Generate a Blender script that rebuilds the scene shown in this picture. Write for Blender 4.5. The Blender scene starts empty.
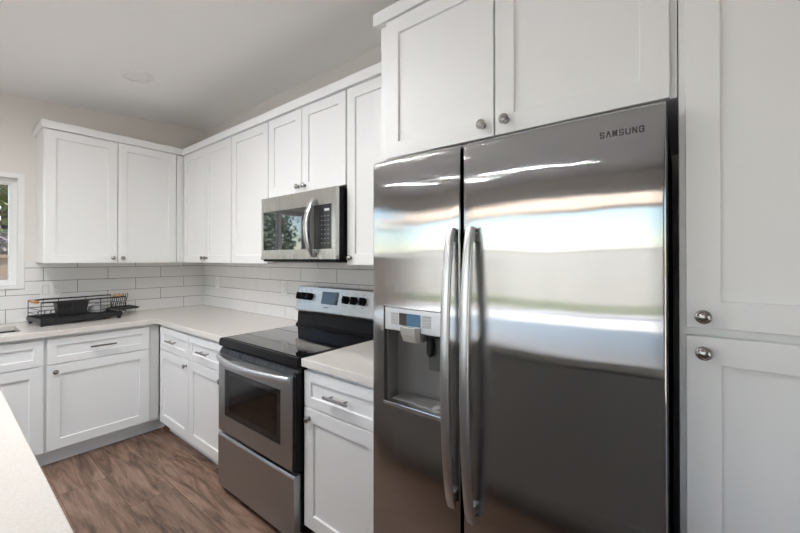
import bpy, bmesh, math, random
from mathutils import Vector, Matrix, Euler
random.seed(7)
SC = bpy.context.scene
COL = SC.collection
R = math.radians

# ------------------------------------------------------------------ camera
cam_d = bpy.data.cameras.new('camera')
cam = bpy.data.objects.new('camera', cam_d); COL.objects.link(cam)
cam_d.sensor_width = 36.0
cam_d.lens = 365.34 / 800 * 36
cam_d.shift_x = (400 - 396.65) / 800
cam_d.shift_y = (257.04 - 266.5) / 800
cam_d.clip_start = 0.02
_a, _b = R(51.6836), R(.2739)
_f = Vector((-math.cos(_a) * math.cos(_b), math.sin(_a) * math.cos(_b), math.sin(_b)))
cam.location = (0, 0, 1.39)
cam.rotation_euler = _f.to_track_quat('-Z', 'Y').to_euler()
SC.camera = cam

# ------------------------------------------------------------------ daylight, exposure
SC.view_settings.view_transform = 'Standard'
SC.view_settings.look = 'None'
SC.view_settings.gamma = 1
SC.view_settings.use_curve_mapping = False
SC.view_settings.exposure = 2.5
LAMP_W = 18.0                      # base power of the added fill lights out of view
SC.cycles.diffuse_bounces = 8
SC.cycles.max_bounces = 14
SC.cycles.transparent_max_bounces = 16
world = bpy.data.worlds.new('sky'); SC.world = world
world.use_nodes = True
wn = world.node_tree
wn.nodes.clear()
sky = wn.nodes.new('ShaderNodeTexSky')
sky.sky_type = 'NISHITA'
sky.sun_disc = False
sky.sun_elevation = R(48)
sky.sun_rotation = R(20)
sky.air_density = 1.0; sky.dust_density = .6; sky.ozone_density = 1.0
bg = wn.nodes.new('ShaderNodeBackground'); bg.inputs['Strength'].default_value = 0.095
wo = wn.nodes.new('ShaderNodeOutputWorld')
wn.links.new(sky.outputs[0], bg.inputs[0]); wn.links.new(bg.outputs[0], wo.inputs[0])
sun_d = bpy.data.lights.new('sun', 'SUN'); sun_d.energy = 3.1; sun_d.angle = R(.6); sun_d.color = (1, .95, .87)
sun = bpy.data.objects.new('sun', sun_d); COL.objects.link(sun)
sun.rotation_euler = (-Vector((.30, .80, .95))).to_track_quat('-Z', 'Y').to_euler()

def portal(loc, direction, w, h):
    d = bpy.data.lights.new('window_daylight', 'AREA'); d.shape = 'RECTANGLE'; d.size = w; d.size_y = h
    d.cycles.is_portal = True
    o = bpy.data.objects.new('window_daylight', d); COL.objects.link(o)
    o.location = loc; o.rotation_euler = Vector(direction).to_track_quat('-Z', 'Y').to_euler()

# ------------------------------------------------------------------ sizes (metres; camera stands at x=0, y=0)
XW, YW = -3.93, 1.739           # window wall, cabinet wall
YBK, XR = -2.60, 3.0            # patio door wall, far right wall
CZ = .914                       # worktop height
YB, XB = 1.104, -3.306          # base fronts
YU, XU = 1.409, -3.593          # wall cabinet fronts
ZU0, ZU1 = 1.357, 2.326         # wall cabinet doors bottom / top
def ceil_z(y): return 2.733 + .088 * (y - YW)
portal((-3.95, -.01, 1.58), (1, 0, 0), .84, .80)
portal((-3.95, -1.60, 1.20), (1, 0, 0), 1.6, 1.90)
portal((3.02, .175, 1.05), (-1, 0, 0), 2.35, 2.08)
portal((-2.05, -2.62, 1.04), (0, 1, 0), 2.9, 2.16)
portal((.15, -2.62, 1.08), (0, 1, 0), 1.3, 2.16)

# ------------------------------------------------------------------ materials
def mat(name, color=(.8, .8, .8), rough=.5, metal=0., **kw):
    m = bpy.data.materials.new(name); m.use_nodes = True
    b = m.node_tree.nodes['Principled BSDF']
    b.inputs['Base Color'].default_value = (*color, 1)
    b.inputs['Roughness'].default_value = rough
    b.inputs['Metallic'].default_value = metal
    for k, v in kw.items():
        b.inputs[k].default_value = v
    return m
def nd(m, t, **kw):
    n = m.node_tree.nodes.new(t)
    for k, v in kw.items(): setattr(n, k, v)
    return n
def ln(m, a, b): m.node_tree.links.new(a, b)
def bsdf(m): return m.node_tree.nodes['Principled BSDF']
def ramp(m, fac, stops):
    r = nd(m, 'ShaderNodeValToRGB')
    e = r.color_ramp.elements
    while len(e) > 1: e.remove(e[-1])
    e[0].position = stops[0][0]; e[0].color = (*stops[0][1], 1)
    for p, c in stops[1:]:
        q = e.new(p); q.color = (*c, 1)
    ln(m, fac, r.inputs[0]); return r.outputs[0]
def noise(m, scale, vec=None, detail=4, rough=.5):
    n = nd(m, 'ShaderNodeTexNoise'); n.inputs['Scale'].default_value = scale
    n.inputs['Detail'].default_value = detail; n.inputs['Roughness'].default_value = rough
    if vec is not None: ln(m, vec, n.inputs['Vector'])
    return n.outputs['Fac']
def mapped(m, scale=(1, 1, 1), rot=(0, 0, 0)):
    g = nd(m, 'ShaderNodeNewGeometry'); mp = nd(m, 'ShaderNodeMapping')
    mp.inputs['Scale'].default_value = scale; mp.inputs['Rotation'].default_value = rot
    ln(m, g.outputs['Position'], mp.inputs[0]); return mp.outputs[0]
def bump(m, h, strength, dist=.002):
    b = nd(m, 'ShaderNodeBump'); b.inputs['Strength'].default_value = strength; b.inputs['Distance'].default_value = dist
    ln(m, h, b.inputs['Height']); ln(m, b.outputs[0], bsdf(m).inputs['Normal'])

M = {}
M['white'] = mat('white_cabinet_paint', (.80, .80, .795), .38)
M['trim'] = mat('white_trim_paint', (.82, .82, .81), .4)
M['wall'] = mat('warm_wall_paint', (.75, .72, .68), .8)
bump(M['wall'], noise(M['wall'], 90), .12)
M['ceil'] = mat('ceiling_paint', (.88, .875, .86), .9)
bump(M['ceil'], noise(M['ceil'], 60), .15)
M['tile'] = mat('glazed_tile', (.79, .775, .765), .13)
M['grout'] = mat('dark_grout', (.10, .095, .09), .9)
M['plastic'] = mat('white_plastic', (.80, .79, .77), .35)
M['dark_hole'] = mat('dark_slot', (.03, .03, .03), .6)
m = M['quartz'] = mat('pale_quartz', (.62, .59, .55), .16)
v = mapped(m)
mx = ramp(m, noise(m, 260, v, 2), [(.34, (.655, .61, .56)), (.45, (.69, .65, .605)), (.62, (.70, .66, .615)), (.72, (.75, .72, .685))])
ln(m, mx, bsdf(m).inputs['Base Color'])

m = M['floor'] = mat('brown_wood_plank', (.2, .12, .08), .42)
v = mapped(m)
br = nd(m, 'ShaderNodeTexBrick', offset=.37, squash=1)
br.inputs['Scale'].default_value = 1; br.inputs['Brick Width'].default_value = 1.22; br.inputs['Row Height'].default_value = .228
br.inputs['Mortar Size'].default_value = .0012; br.inputs['Mortar Smooth'].default_value = .1
br.inputs['Color1'].default_value = (.0, .0, .0, 1); br.inputs['Color2'].default_value = (1, 1, 1, 1); br.inputs['Mortar'].default_value = (.5, .5, .5, 1)
ln(m, v, br.inputs['Vector'])
va = nd(m, 'ShaderNodeVectorMath', operation='SCALE'); va.inputs['Scale'].default_value = 7.3
ln(m, br.outputs['Color'], va.inputs[0])
mp = nd(m, 'ShaderNodeMapping'); mp.inputs['Scale'].default_value = (1.9, 15, 1); ln(m, v, mp.inputs[0])
vs = nd(m, 'ShaderNodeVectorMath', operation='ADD'); ln(m, mp.outputs[0], vs.inputs[0]); ln(m, va.outputs[0], vs.inputs[1])
g1n = nd(m, 'ShaderNodeTexNoise'); g1n.inputs['Scale'].default_value = 1.2; g1n.inputs['Detail'].default_value = 9; g1n.inputs['Roughness'].default_value = .66; g1n.inputs['Distortion'].default_value = .9
ln(m, vs.outputs[0], g1n.inputs['Vector']); g1 = g1n.outputs['Fac']
mpf = nd(m, 'ShaderNodeMapping'); mpf.inputs['Scale'].default_value = (7, 130, 1); ln(m, v, mpf.inputs[0])
g2 = noise(m, 1.0, mpf.outputs[0], 5, .65)
wood = ramp(m, g1, [(.33, (.085, .052, .037)), (.44, (.19, .12, .085)), (.53, (.29, .185, .135)), (.68, (.38, .26, .195))])
fine = ramp(m, g2, [(.35, (.66, .64, .62)), (.6, (1, 1, 1))])
mu = nd(m, 'ShaderNodeMix', data_type='RGBA', blend_type='MULTIPLY'); mu.inputs[0].default_value = .8
ln(m, wood, mu.inputs[6]); ln(m, fine, mu.inputs[7])
tone = ramp(m, br.outputs['Color'], [(0, (.84, .82, .80)), (1, (1.12, 1.10, 1.08))])
mu2 = nd(m, 'ShaderNodeMix', data_type='RGBA', blend_type='MULTIPLY'); mu2.inputs[0].default_value = 1
ln(m, mu.outputs[2], mu2.inputs[6]); ln(m, tone, mu2.inputs[7])
mu3 = nd(m, 'ShaderNodeMix', data_type='RGBA'); ln(m, br.outputs['Fac'], mu3.inputs[0])
ln(m, mu2.outputs[2], mu3.inputs[6]); mu3.inputs[7].default_value = (.05, .03, .02, 1)
ln(m, mu3.outputs[2], bsdf(m).inputs['Base Color'])
bump(m, g2, .12)

def steel(name, color, rough, aniso, axis='Z', wav=0., grain=0.):
    m = mat(name, color, rough, 1.0)
    b = bsdf(m); b.inputs['Anisotropic'].default_value = aniso
    t = nd(m, 'ShaderNodeTangent', direction_type='RADIAL', axis=axis)
    ln(m, t.outputs[0], b.inputs['Tangent'])
    if grain:
        n = noise(m, 1.0, mapped(m, (900, 900, 6)), 3)
        mr = nd(m, 'ShaderNodeMapRange'); mr.inputs['To Min'].default_value = rough * (1 - grain); mr.inputs['To Max'].default_value = rough * (1 + grain)
        ln(m, n, mr.inputs[0]); ln(m, mr.outputs[0], b.inputs['Roughness'])
    if wav:
        bump(m, noise(m, 1.0, mapped(m, (2.2, 2.2, 9)), 2), wav, .01)
    return m
m = M['fridge'] = mat('brushed_fridge_steel', (.435, .44, .445), .045, 1.0)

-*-

- **EXERCISE**: Go through the material and copy out every line with "scene" in it.

- **CORRECT OUTPUT**:
Generate a Blender script that rebuilds the scene shown in this picture. Write for Blender 4.5. The Blender scene starts empty.
SC = bpy.context.scene